Operator: [Operator Instructions] Our next question is from Damon DelMonte of KBW. Your line is open. Please go ahead.

Damon DelMonte : Hey, good morning. Hope you’re doing okay. Just wanted to ask a question about the COLI expected income over the next couple of quarters. Jack, I think you had mentioned that you expect it to be elevated again here in the second quarter and then kind of a more normalized level. So I mean, is this basically going to be like flat from 1Q to 2Q and then drop back down to the $1.5 million range? Or how do we kind of think about the cadence of that?

Jack Plants: Yeah, there should be a slight increase in 2Q and then flat back beyond that. What we did was we surrendered some of the lower-performing general account and then added premium into existing exposure that we had with our separate account COLI, and that is what drove the significant increase in yields associated with it given the underlying investment divisions that we have in that separate account structure. The general account that we surrendered we haven’t — even though it was deemed surrendered and in good order, we have yet to receive back the cash surrender value on that to the tune of about $73 million, which is still out there yielding low single digits and which we receive that back in June. So that’s what’s causing the short-term increase in COLI income.

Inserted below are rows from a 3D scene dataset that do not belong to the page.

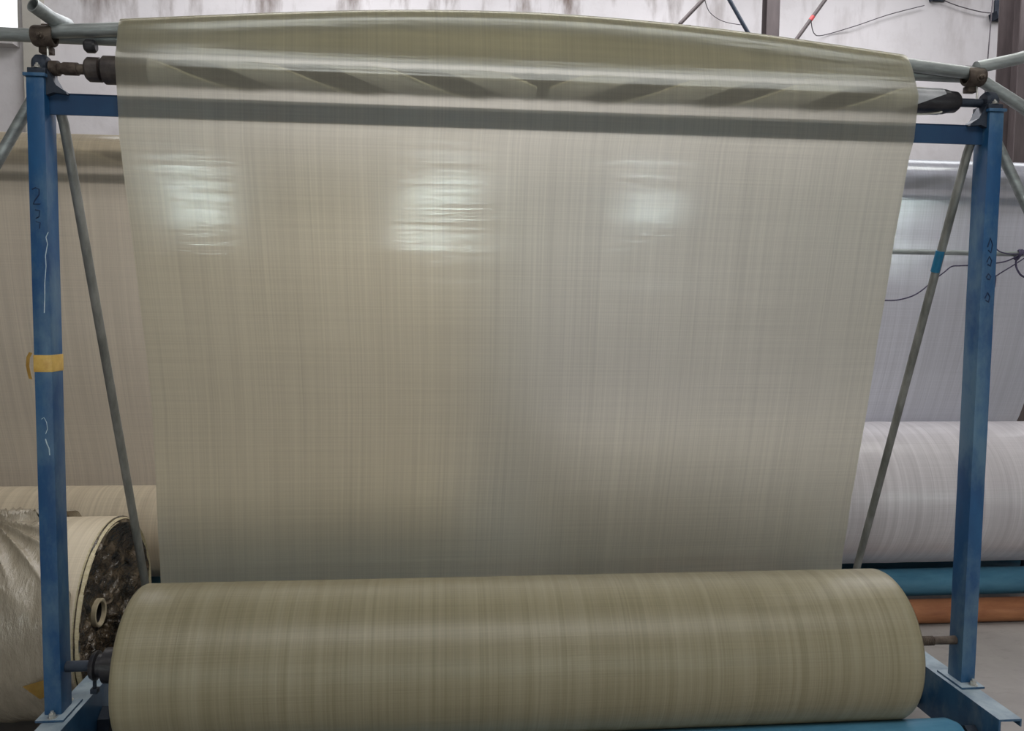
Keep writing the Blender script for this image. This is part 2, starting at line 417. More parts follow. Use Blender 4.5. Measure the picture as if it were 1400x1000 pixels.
def wire(name, pts, r, m, label, cat='cable'):
    # smooth through the points
    P = [Vector(p) for p in pts]; out = []
    for i in range(len(P)-1):
        p0 = P[max(i-1, 0)]; p1 = P[i]; p2 = P[i+1]; p3 = P[min(i+2, len(P)-1)]
        for k in range(6):
            t = k/6; out.append(.5*((2*p1)+(-p0+p2)*t+(2*p0-5*p1+4*p2-p3)*t*t+(-p0+3*p1-3*p2+p3)*t**3))
    out.append(P[-1]); bm = bmesh.new(); tube(bm, out, r, 6); o = obj(name, bm, m)
    if label: tag(o, label, cat)
    return o
Yc = 4.95
wire('hanging_cable', [(2.79, 4.12, 4.035), (3.0, 4.5, 4.06), (3.30, Yc, 4.20), (3.62, Yc, 4.30), (3.95, Yc, 4.42), (4.3, Yc, 4.52)], .004, 'cable', 'thin dark cable sagging from the red-banded strut across the wall')
wire('hanging_cable', [(1.87, 4.12, 4.16), (1.98, 4.3, 4.12), (2.1, 4.3, 4.05), (2.22, 4.12, 3.96)], .003, 'cable', 'short thin cable slung between the two left struts')
wire('hanging_cable', [(4.40, 4.1, 4.9), (4.39, 4.1, 4.4), (4.36, 4.1, 3.5), (4.35, 4.1, 2.9)], .005, 'cable', 'vertical dark cable hanging beside the thick brown column')
wire('hanging_cable', [(4.48, Yc, 4.58), (4.65, Yc, 4.53), (4.86, Yc, 4.49), (4.98, Yc, 4.48)], .005, 'cable', 'dark cable strung between the two wall brackets')
for x, z, lb in ((4.44, 4.66, 'dark steel bracket on the wall at the top edge'), (5.07, 4.50, 'dark angled bracket beside the thick brown column')):
    rt = emp('wall_bracket', (x, 5, z), lb, 'bracket')
    bm = bmesh.new()
    vs = [bm.verts.new(p) for p in ((-.08, 0, -.02), (.10, 0, .08), (.10, 0, .01), (-.06, 0, -.09))]
    f = bm.faces.new(vs); e = bmesh.ops.extrude_face_region(bm, geom=[f])
    bmesh.ops.translate(bm, vec=(0, -.12, 0), verts=[v for v in e['geom'] if isinstance(v, bmesh.types.BMVert)])
    obj('arm', bm, 'iron', rt, smooth=False)
    bm = bmesh.new(); box(bm, (-.03, -.02, -.08), (.09, -.001, .12), .003); obj('wall_plate', bm, 'iron', rt, smooth=False)

# ------------------------------------------------------------------ winding machine
def spiral(bm, x0, x1, sign, phase, width, R0, th, cy, cz, pitch=.70):
    n = int(abs(x1-x0)/.012); rows = []
    for i in range(n+1):
        x = x0+(x1-x0)*i/n
        a0 = phase + sign*2*PI*(x)/pitch
        row = []
        for k in range(7):
            a = a0+width*k/6
            row.append((x, a))
        rows.append(row)
    def P(x, a, r): return bm.verts.new((x, cy+r*math.cos(a), cz+r*math.sin(a)))
    vs = [[P(x, a, R0+th) for x, a in row] for row in rows]
    lo = [[P(row[0][0], row[0][1], R0-.001), P(row[-1][0], row[-1][1], R0-.001)] for row in rows]
    for i in range(n):
        for k in range(6): bm.faces.new((vs[i][k], vs[i][k+1], vs[i+1][k+1], vs[i+1][k]))
        bm.faces.new((lo[i][0], vs[i][0], vs[i+1][0], lo[i+1][0])); bm.faces.new((vs[i][6], lo[i][1], lo[i+1][1], vs[i+1][6]))
    for i in (0, n): bm.faces.new([lo[i][0]]+vs[i]+[lo[i][1]])

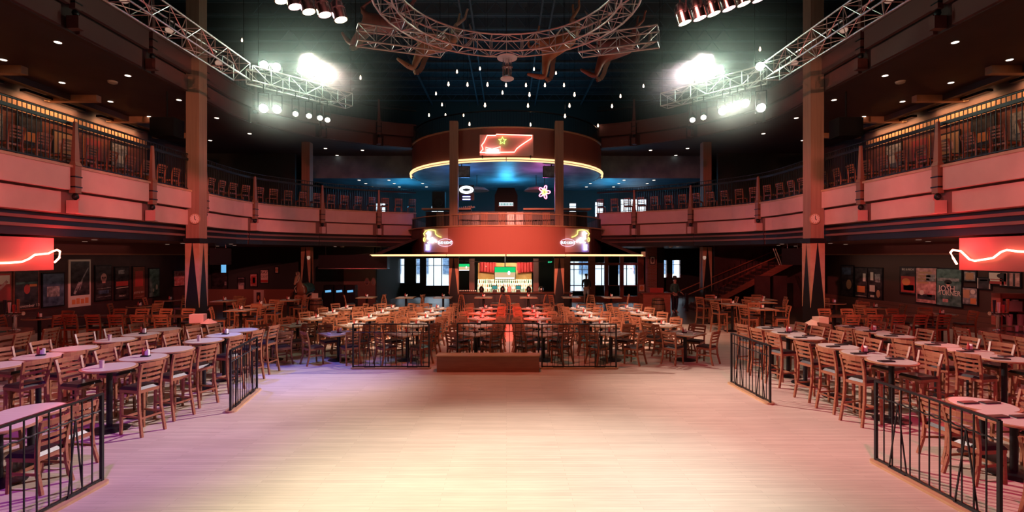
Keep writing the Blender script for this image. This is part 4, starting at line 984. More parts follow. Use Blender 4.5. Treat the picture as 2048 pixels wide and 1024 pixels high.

Damon DelMonte : Okay. But when it goes back to — like when all the dust settles and it goes back to like a normalized rate it’s going to be higher than the ’24 quarterly levels. Is that correct?

Jack Plants: Correct.

Damon DelMonte : Okay. Thank you. And then as we think about like provision and kind of outlook for credit, you guys kind of conservatively reiterated the expected net charge-offs for the remainder of the year. And if the loan growth kind of slowing a bit here in the second half potentially, is it fair to kind of assume that the provision kind of takes a step down from where maybe kind of from this quarter’s level or similar to this quarter’s level?

Jack Plants: I would suggest that our guided ACL to average loans ratio continue to hover around that 107, 108 basis points for the rest of the year.

Damon DelMonte : Okay, it’s helpful. Get back in to that. Okay, that’s all I had. So thank you very much. Appreciate it.

Jack Plants: Thanks, Demon.

Operator: We have no further questions. So I will hand back to Marty Birmingham for closing remarks.

Marty Birmingham: Thank you very much for your help this morning, operator. Thanks to all those that are listening in this morning, your interest in the company, your time this morning and look forward to connecting again in July.

Operator: This concludes today’s call. Thank you for joining. You may now disconnect your lines.